**What the task asks**: Retype only what runs from the first line of the listing to the line holding "sun.rotation_euler = sdir.to_track_quat('Z', 'Y').to_euler();", both included. Do not retype the pictures.

— begin —

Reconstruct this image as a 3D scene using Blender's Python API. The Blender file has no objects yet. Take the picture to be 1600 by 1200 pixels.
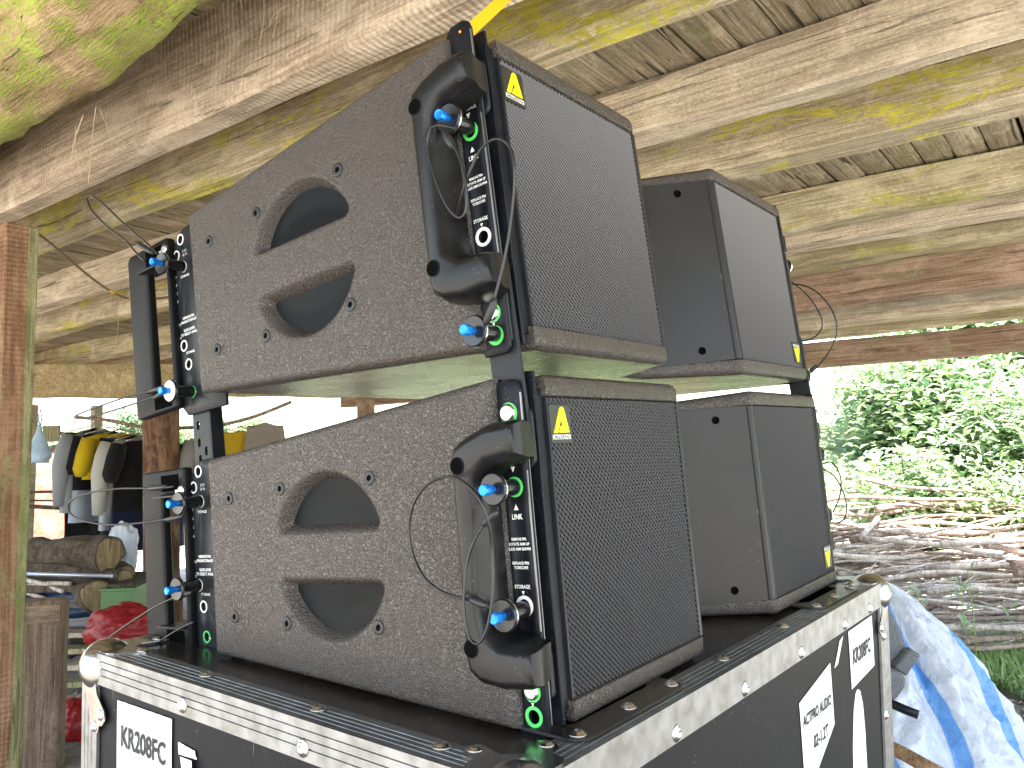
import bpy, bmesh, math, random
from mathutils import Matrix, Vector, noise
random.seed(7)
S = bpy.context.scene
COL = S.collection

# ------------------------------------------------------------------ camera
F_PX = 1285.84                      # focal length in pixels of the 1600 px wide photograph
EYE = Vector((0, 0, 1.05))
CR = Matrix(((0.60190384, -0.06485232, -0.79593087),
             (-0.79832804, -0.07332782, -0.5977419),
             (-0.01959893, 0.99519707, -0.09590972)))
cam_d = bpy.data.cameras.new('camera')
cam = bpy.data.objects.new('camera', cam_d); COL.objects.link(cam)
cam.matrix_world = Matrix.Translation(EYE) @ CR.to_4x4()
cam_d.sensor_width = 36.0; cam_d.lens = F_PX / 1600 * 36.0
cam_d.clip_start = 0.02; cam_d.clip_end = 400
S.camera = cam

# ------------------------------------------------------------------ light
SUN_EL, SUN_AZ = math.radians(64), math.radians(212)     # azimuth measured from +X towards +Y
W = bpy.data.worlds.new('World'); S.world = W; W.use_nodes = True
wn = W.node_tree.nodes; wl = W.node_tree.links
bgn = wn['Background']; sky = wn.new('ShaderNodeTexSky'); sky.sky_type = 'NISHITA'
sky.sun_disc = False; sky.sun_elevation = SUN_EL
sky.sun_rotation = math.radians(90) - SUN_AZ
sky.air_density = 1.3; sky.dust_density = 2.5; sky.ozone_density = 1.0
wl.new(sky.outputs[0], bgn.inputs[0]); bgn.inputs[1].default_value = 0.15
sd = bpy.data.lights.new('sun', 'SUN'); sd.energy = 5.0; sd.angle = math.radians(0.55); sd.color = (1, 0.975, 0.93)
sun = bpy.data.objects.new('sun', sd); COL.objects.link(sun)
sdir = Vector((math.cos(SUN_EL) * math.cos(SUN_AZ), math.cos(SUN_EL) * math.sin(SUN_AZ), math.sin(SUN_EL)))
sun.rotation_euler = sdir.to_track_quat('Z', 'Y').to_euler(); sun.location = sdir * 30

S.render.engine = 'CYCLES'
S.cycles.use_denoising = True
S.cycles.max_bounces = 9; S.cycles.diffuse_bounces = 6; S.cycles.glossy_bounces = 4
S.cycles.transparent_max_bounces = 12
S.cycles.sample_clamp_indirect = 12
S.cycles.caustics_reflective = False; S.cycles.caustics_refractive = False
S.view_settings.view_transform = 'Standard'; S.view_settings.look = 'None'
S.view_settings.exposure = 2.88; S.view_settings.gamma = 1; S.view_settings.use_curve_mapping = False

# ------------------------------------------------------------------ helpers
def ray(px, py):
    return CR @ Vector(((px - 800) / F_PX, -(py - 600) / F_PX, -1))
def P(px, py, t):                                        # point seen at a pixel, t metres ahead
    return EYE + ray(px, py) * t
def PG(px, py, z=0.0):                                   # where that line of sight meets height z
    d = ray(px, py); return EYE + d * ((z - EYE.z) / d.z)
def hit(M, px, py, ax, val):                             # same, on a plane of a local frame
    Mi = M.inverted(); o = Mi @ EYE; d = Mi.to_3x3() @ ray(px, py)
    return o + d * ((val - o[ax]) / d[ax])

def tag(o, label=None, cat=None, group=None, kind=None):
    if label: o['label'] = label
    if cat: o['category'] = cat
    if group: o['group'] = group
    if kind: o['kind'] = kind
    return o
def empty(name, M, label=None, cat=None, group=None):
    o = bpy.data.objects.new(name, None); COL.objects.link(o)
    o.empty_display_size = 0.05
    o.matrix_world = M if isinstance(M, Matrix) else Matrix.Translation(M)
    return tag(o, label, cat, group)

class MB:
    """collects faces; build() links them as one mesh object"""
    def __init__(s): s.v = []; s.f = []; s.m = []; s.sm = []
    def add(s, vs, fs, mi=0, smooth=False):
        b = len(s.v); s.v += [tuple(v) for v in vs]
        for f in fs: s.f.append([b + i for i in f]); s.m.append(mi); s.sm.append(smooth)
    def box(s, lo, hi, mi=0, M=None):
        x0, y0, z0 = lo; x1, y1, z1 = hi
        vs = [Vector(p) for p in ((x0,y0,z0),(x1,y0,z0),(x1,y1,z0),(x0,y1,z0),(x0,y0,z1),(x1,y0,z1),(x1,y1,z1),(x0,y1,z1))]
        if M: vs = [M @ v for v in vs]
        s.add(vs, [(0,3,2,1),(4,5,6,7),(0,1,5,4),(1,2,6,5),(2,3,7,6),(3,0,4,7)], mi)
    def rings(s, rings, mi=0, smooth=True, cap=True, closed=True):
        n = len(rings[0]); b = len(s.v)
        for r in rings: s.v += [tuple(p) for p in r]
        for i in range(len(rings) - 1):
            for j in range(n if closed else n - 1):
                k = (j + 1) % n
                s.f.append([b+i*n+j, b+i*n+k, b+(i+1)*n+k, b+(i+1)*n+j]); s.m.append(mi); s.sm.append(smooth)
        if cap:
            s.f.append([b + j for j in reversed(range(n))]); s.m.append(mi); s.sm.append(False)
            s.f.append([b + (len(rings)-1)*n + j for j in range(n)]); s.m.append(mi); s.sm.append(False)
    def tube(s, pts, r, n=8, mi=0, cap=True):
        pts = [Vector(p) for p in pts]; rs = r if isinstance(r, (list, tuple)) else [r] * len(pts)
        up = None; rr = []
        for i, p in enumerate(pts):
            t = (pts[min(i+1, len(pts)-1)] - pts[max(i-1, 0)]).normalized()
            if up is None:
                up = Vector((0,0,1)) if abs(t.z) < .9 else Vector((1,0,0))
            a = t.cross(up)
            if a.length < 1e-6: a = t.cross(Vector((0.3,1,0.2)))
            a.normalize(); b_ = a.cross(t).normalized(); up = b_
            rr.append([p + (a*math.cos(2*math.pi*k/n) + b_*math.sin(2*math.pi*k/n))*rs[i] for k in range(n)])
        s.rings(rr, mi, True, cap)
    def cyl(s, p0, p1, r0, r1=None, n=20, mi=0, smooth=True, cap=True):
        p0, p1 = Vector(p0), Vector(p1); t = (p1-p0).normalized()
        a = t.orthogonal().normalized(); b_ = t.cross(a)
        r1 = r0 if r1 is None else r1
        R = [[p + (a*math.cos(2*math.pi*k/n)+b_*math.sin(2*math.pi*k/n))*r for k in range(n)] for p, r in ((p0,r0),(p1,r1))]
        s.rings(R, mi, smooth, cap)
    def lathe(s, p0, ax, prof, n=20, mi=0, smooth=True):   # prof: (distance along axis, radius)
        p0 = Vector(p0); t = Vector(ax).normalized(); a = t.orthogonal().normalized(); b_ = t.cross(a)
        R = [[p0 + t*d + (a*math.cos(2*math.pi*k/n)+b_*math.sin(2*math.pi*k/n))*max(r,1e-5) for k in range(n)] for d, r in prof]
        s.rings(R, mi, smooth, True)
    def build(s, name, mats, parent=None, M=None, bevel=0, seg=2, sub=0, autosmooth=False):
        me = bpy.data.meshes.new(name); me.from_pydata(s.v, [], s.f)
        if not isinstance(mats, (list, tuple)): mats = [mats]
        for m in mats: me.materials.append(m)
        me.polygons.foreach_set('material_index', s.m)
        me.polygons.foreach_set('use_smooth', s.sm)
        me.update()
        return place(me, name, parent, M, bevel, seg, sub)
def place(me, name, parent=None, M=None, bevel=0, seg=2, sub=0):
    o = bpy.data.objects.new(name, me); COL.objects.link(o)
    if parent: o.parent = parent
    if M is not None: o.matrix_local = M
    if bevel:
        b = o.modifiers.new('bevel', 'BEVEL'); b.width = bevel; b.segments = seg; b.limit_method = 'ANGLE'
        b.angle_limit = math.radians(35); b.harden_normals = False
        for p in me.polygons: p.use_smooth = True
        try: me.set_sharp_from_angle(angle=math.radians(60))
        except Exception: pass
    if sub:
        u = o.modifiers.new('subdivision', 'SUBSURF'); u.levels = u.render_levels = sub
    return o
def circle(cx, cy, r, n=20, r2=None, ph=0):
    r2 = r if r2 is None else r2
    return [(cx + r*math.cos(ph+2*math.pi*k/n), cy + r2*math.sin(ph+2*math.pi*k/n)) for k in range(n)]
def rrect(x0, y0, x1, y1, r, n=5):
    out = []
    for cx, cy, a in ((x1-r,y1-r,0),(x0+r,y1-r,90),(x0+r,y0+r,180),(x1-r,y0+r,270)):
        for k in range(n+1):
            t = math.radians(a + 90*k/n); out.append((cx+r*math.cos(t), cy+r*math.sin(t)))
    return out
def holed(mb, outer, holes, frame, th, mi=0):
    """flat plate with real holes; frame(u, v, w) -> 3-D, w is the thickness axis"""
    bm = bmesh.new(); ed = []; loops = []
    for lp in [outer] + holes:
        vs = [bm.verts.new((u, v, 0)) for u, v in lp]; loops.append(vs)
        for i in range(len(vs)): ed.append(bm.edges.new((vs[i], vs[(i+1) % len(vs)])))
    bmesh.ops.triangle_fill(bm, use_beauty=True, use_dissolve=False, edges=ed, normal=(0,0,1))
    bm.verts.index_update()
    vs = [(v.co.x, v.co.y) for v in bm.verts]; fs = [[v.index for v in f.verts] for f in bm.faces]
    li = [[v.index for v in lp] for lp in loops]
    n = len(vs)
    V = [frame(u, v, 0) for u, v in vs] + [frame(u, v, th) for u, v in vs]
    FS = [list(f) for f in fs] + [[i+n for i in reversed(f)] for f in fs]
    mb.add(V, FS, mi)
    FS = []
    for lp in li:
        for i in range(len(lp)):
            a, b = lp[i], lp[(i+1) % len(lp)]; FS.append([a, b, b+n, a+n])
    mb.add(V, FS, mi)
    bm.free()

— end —

**Response for this exercise**:
Reconstruct this image as a 3D scene using Blender's Python API. The Blender file has no objects yet. Take the picture to be 1600 by 1200 pixels.
import bpy, bmesh, math, random
from mathutils import Matrix, Vector, noise
random.seed(7)
S = bpy.context.scene
COL = S.collection

# ------------------------------------------------------------------ camera
F_PX = 1285.84                      # focal length in pixels of the 1600 px wide photograph
EYE = Vector((0, 0, 1.05))
CR = Matrix(((0.60190384, -0.06485232, -0.79593087),
             (-0.79832804, -0.07332782, -0.5977419),
             (-0.01959893, 0.99519707, -0.09590972)))
cam_d = bpy.data.cameras.new('camera')
cam = bpy.data.objects.new('camera', cam_d); COL.objects.link(cam)
cam.matrix_world = Matrix.Translation(EYE) @ CR.to_4x4()
cam_d.sensor_width = 36.0; cam_d.lens = F_PX / 1600 * 36.0
cam_d.clip_start = 0.02; cam_d.clip_end = 400
S.camera = cam

# ------------------------------------------------------------------ light
SUN_EL, SUN_AZ = math.radians(64), math.radians(212)     # azimuth measured from +X towards +Y
W = bpy.data.worlds.new('World'); S.world = W; W.use_nodes = True
wn = W.node_tree.nodes; wl = W.node_tree.links
bgn = wn['Background']; sky = wn.new('ShaderNodeTexSky'); sky.sky_type = 'NISHITA'
sky.sun_disc = False; sky.sun_elevation = SUN_EL
sky.sun_rotation = math.radians(90) - SUN_AZ
sky.air_density = 1.3; sky.dust_density = 2.5; sky.ozone_density = 1.0
wl.new(sky.outputs[0], bgn.inputs[0]); bgn.inputs[1].default_value = 0.15
sd = bpy.data.lights.new('sun', 'SUN'); sd.energy = 5.0; sd.angle = math.radians(0.55); sd.color = (1, 0.975, 0.93)
sun = bpy.data.objects.new('sun', sd); COL.objects.link(sun)
sdir = Vector((math.cos(SUN_EL) * math.cos(SUN_AZ), math.cos(SUN_EL) * math.sin(SUN_AZ), math.sin(SUN_EL)))
sun.rotation_euler = sdir.to_track_quat('Z', 'Y').to_euler(); sun.location = sdir * 30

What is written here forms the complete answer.